El grado de satisfacción gastronómica suele ser inversamente proporcional a la dificultad o complicación de la receta de que se trate; es mucho más fácil disfrutar de unas sardinas asadas en la playa, aunque sean miles los comensales, que conseguir que para un número semejante de personas se puedan preparar unas almejas a la marinera correctas, por poner otro ejemplo marino. O una paella "decente" para una multitud, que también entra en estos jolgorios la absurda variante de los récords para el Guinness.
Pero el hecho es que proliferan las fiestas de exaltación gastronómica, entre las que no son las menos importantes las dedicadas al vino, y que esas fiestas llevan al lugar en el que se celebran a muchísima gente que, producto concreto aparte, se dejan un buen dinero en el pueblo, lo que es bueno para todos... menos para quienes somos más bien poco partidarios de las aglomeraciones, sobre todo las veraniegas.
Últimamente se ha introducido una variación: el concurso. Se trata de premiar a quien haga la mejor tortilla de patatas o la mejor empanada o el mejor morteruelo o... la lista puede ser casi infinita. Concursos abiertos al pueblo; quiero decir, concursos en los que los participantes suelen ser cocineros aficionados, domésticos, que hacen lo que saben y lo que pueden. Otra cosa son los concursos cuyos protagonistas son cocineros profesionales; pero éstos son menos "populares" y suelen quedarse para congresos o certámenes dirigidos precisamente a ellos.

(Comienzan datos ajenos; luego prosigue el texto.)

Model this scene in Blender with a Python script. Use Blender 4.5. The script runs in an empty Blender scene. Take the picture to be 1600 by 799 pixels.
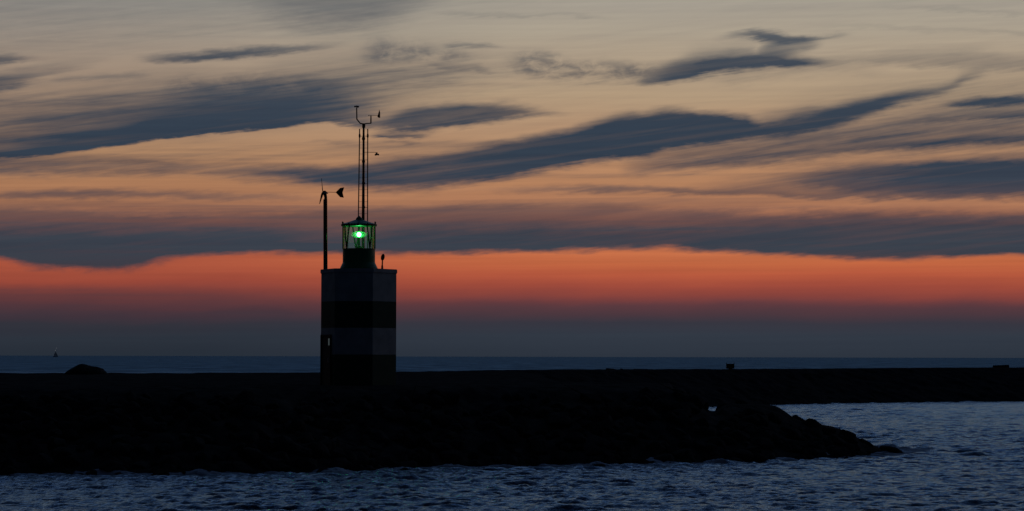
import bpy, bmesh, math, random
import numpy as np
from mathutils import Vector, Matrix, noise

# ------------------------------------------------------------------ camera
scene = bpy.context.scene
C = scene.collection
EYE = 5.2                    # eye height over the sea
F = 4000.0                   # focal length in photo pixels (1600 wide)
HX, HY = 800.0, 557.4        # where the horizon crosses the middle column
cam_d = bpy.data.cameras.new("camera")
cam = bpy.data.objects.new("camera", cam_d)
C.objects.link(cam)
cam_d.sensor_width = 36.0
cam_d.lens = 36.0 * F / 1600.0
cam_d.clip_start = 0.5
cam_d.clip_end = 200000.0
PITCH = math.atan((HY - 399.5) / F)
ROLL = math.radians(0.136)
CAMM = (Matrix.Rotation(math.radians(90) + PITCH, 4, 'X') @ Matrix.Rotation(ROLL, 4, 'Z'))
cam.matrix_world = Matrix.Translation((0, 0, EYE)) @ CAMM
scene.camera = cam


def ray(px, py):
    d = CAMM.to_3x3() @ Vector(((px - 800.0) / F, (399.5 - py) / F, -1.0))
    return d


def at(px, py, Y):
    d = ray(px, py)
    return Vector((0, 0, EYE)) + d * (Y / d.y)


def on_water(px, py, z=0.0):
    d = ray(px, py)
    return Vector((0, 0, EYE)) + d * ((z - EYE) / d.z)


# ------------------------------------------------------------------ exposure
scene.view_settings.view_transform = 'Standard'
scene.view_settings.look = 'None'
scene.view_settings.exposure = 0.0
scene.view_settings.gamma = 1.0
scene.view_settings.use_curve_mapping = False
scene.cycles.max_bounces = 8
scene.cycles.sample_clamp_indirect = 1.5
scene.cycles.transparent_max_bounces = 16


def lin(c):
    return tuple(((v / 255.0) / 12.92) if v <= 10.3 else (((v / 255.0) + 0.055) / 1.055) ** 2.4 for v in c)


# ------------------------------------------------------------------ node helper
class G:
    """tiny expression builder for shader node trees"""
    def __init__(self, tree):
        self.t = tree
        self.nodes = tree.nodes
        self.links = tree.links

    def new(self, kind, **props):
        n = self.nodes.new(kind)
        for k, v in props.items():
            setattr(n, k, v)
        return n

    def put(self, sock, v):
        if isinstance(v, S):
            self.links.new(v.s, sock)
        elif v is not None:
            sock.default_value = v

    def math(self, op, a, b=None, c=None, clamp=False):
        n = self.new('ShaderNodeMath', operation=op, use_clamp=clamp)
        self.put(n.inputs[0], a)
        if b is not None:
            self.put(n.inputs[1], b)
        if c is not None:
            self.put(n.inputs[2], c)
        return S(self, n.outputs[0])

    def smooth(self, x, a, b, lo=0.0, hi=1.0, kind='SMOOTHSTEP'):
        n = self.new('ShaderNodeMapRange', interpolation_type=kind)
        self.put(n.inputs[0], x)
        self.put(n.inputs[1], a)
        self.put(n.inputs[2], b)
        self.put(n.inputs[3], lo)
        self.put(n.inputs[4], hi)
        return S(self, n.outputs[0])

    def vec(self, x, y, z=0.0):
        n = self.new('ShaderNodeCombineXYZ')
        for i, v in enumerate((x, y, z)):
            self.put(n.inputs[i], v)
        return S(self, n.outputs[0])

    def noise(self, vec, scale=1.0, detail=3.0, rough=0.5, dist=0.0):
        n = self.new('ShaderNodeTexNoise')
        self.put(n.inputs['Vector'], vec)
        n.inputs['Scale'].default_value = scale
        n.inputs['Detail'].default_value = detail
        n.inputs['Roughness'].default_value = rough
        n.inputs['Distortion'].default_value = dist
        return S(self, n.outputs['Fac'])

    def ramp(self, fac, stops, interp='LINEAR'):
        n = self.new('ShaderNodeValToRGB')
        cr = n.color_ramp
        cr.interpolation = interp
        while len(cr.elements) > 1:
            cr.elements.remove(cr.elements[-1])
        cr.elements[0].position = stops[0][0]
        cr.elements[0].color = (*stops[0][1], 1)
        for p, c in stops[1:]:
            e = cr.elements.new(p)
            e.color = (*c, 1)
        self.put(n.inputs[0], fac)
        return S(self, n.outputs[0])

    def mix(self, f, a, b, blend='MIX'):
        n = self.new('ShaderNodeMix', data_type='RGBA', blend_type=blend)
        self.put(n.inputs[0], f)
        for i, v in ((6, a), (7, b)):
            if isinstance(v, tuple):
                v = (*v[:3], 1)
            self.put(n.inputs[i], v)
        return S(self, n.outputs[2])


class S:
    def __init__(self, g, s):
        self.g, self.s = g, s

    def __add__(self, o): return self.g.math('ADD', self, o)
    __radd__ = __add__
    def __sub__(self, o): return self.g.math('SUBTRACT', self, o)
    def __rsub__(self, o): return self.g.math('SUBTRACT', o, self)
    def __mul__(self, o): return self.g.math('MULTIPLY', self, o)
    __rmul__ = __mul__
    def __truediv__(self, o): return self.g.math('DIVIDE', self, o)


# ------------------------------------------------------------------ dusk sky
world = bpy.data.worlds.new("World")
scene.world = world
world.use_nodes = True
wt = world.node_tree
wt.nodes.clear()
g = G(wt)
AZ0 = math.atan(1000.0 / F)            # the clouds are mapped over +-14 degrees of azimuth
EL0 = math.radians(9.0)                # and nine degrees of elevation


def azel(px, py):
    d = ray(px, py)
    d.normalize()
    return math.atan2(d.x, d.y), math.asin(d.z)


def UV(px, py):
    a, e = azel(px, py)
    return (a + AZ0) / (2 * AZ0), e / EL0


tc = g.new('ShaderNodeTexCoord')
sep = g.new('ShaderNodeSeparateXYZ')
wt.links.new(tc.outputs['Generated'], sep.inputs[0])
dx, dy, dz = (S(g, o) for o in sep.outputs)
AZ = g.math('ARCTAN2', dx, dy)
EL = g.math('ARCSINE', dz)
U0 = (AZ + AZ0) / (2 * AZ0)
V0 = EL / EL0

# wind-drawn unevenness of the cloud edges
nA = g.noise(g.vec(U0 * 5.0, V0 * 9.0 - U0 * 3.0, 1.3), 1.0, 3.0, 0.5) - 0.5
nB = g.noise(g.vec(U0 * 22.0, V0 * 34.0 - U0 * 10.0, 4.7), 1.0, 4.0, 0.6) - 0.5
nC = g.noise(g.vec(U0 * 70.0, V0 * 70.0, 7.1), 1.0, 3.0, 0.6) - 0.5
nF = g.noise(g.vec(U0 * 15.0, V0 * 90.0 - U0 * 42.0, 5.5), 1.0, 4.0, 0.62) - 0.5
calm = g.smooth(V0, 0.02, 0.36, 0.45, 1.0)
Vw = V0 + (nA * 0.034 + nB * 0.030 + nC * 0.012 + nF * 0.014) * calm
Uw = U0 + nA * 0.012 + nB * 0.014
streak = g.noise(g.vec(U0 * 7.0, V0 * 60.0 - U0 * 25.0, 2.2), 1.0, 4.0, 0.55) - 0.5
streakL = g.noise(g.vec(U0 * 4.0, V0 * 75.0 - U0 * 1.5, 9.2), 1.0, 4.0, 0.55) - 0.5
fluff = g.noise(g.vec(U0 * 48.0, V0 * 30.0, 3.3), 1.0, 4.0, 0.6, 0.4)

sepw = None
D = None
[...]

Ay, los concursos "populares"... Qué cosas se ven y, qué remedio, se prueban. La labor del jurado –para el que los organizadores sí que suelen buscar profesionales, sean cocineros o críticos– es mucho más dura de lo que se puede imaginar desde fuera. Les puedo jurar que, de todas las actividades a las que me ha llevado mi dedicación a la gastronomía, la menos envidiable es la de miembro del jurado de alguno de estos concursos... aunque nunca falta quien diga eso de "¡cómo vives!".Para empezar, hay que probarlo todo. Literalmente. Uno ve una tortilla cuyo aspecto es cualquier cosa menos apetitoso y su reacción inmediata es pasar de ella: no hace falta probarla para darse cuenta de que esa tortilla es una aberración culinaria. Ah... pero el jurado "actúa" delante del público, y entre el público están, aparte de los que esperan banquetearse después con lo que provea la organización –estas cosas suelen acabar en cuchipanda colectiva–, los propios autores de los platos, sus familiares, sus amigos... Cualquiera se arriesga a que le vean pasar olímpicamente de la obra de uno de los candidatos: hay que probarla. Y los comentarios, muy bajito y sin descomponer el gesto.
Porque hay candidaturas que... No sé, a lo mejor a la familia del autor o autora le encanta esa tortilla, pero se trata simplemente de un caso más de amor filial. "¡Cómo no va a estar buena la tortilla de mi madre!", piensan, y cualquiera les desengaña. Así que cuando uno, en uno de estos jurados, se encuentra con una tortilla hecha simplemente con huevos y patatas, si acaso con un aire de cebolleta, se pone muy contento y la adopta como candidata propia al triunfo. Y es que no se pueden ustedes ni imaginar lo que mucha gente entiende por "tortilla de patatas": increíble, de verdad.
Quede claro que estos concursos festivaleros, se hagan en San Sebastián, La Coruña o Sebastopol, no tienen nada que ver con el muy profesional Campeonato de España de tortillas de patatas que se celebra cada noviembre en el Kursaal donostiarra en el marco del congreso "Lo mejor de la gastronomía": ahí los miembros del jurado lo solemos tener difícil... pero por razones diametralmente opuestas a las que concurren en los concursos para aficionados.
En estos últimos, créanme, lo mejor es que, a la hora de nombrar jurados, lo dejen a uno "fuera de concurso"... y se vayan al bar de la esquina a tomar un pincho de tortilla "profesional".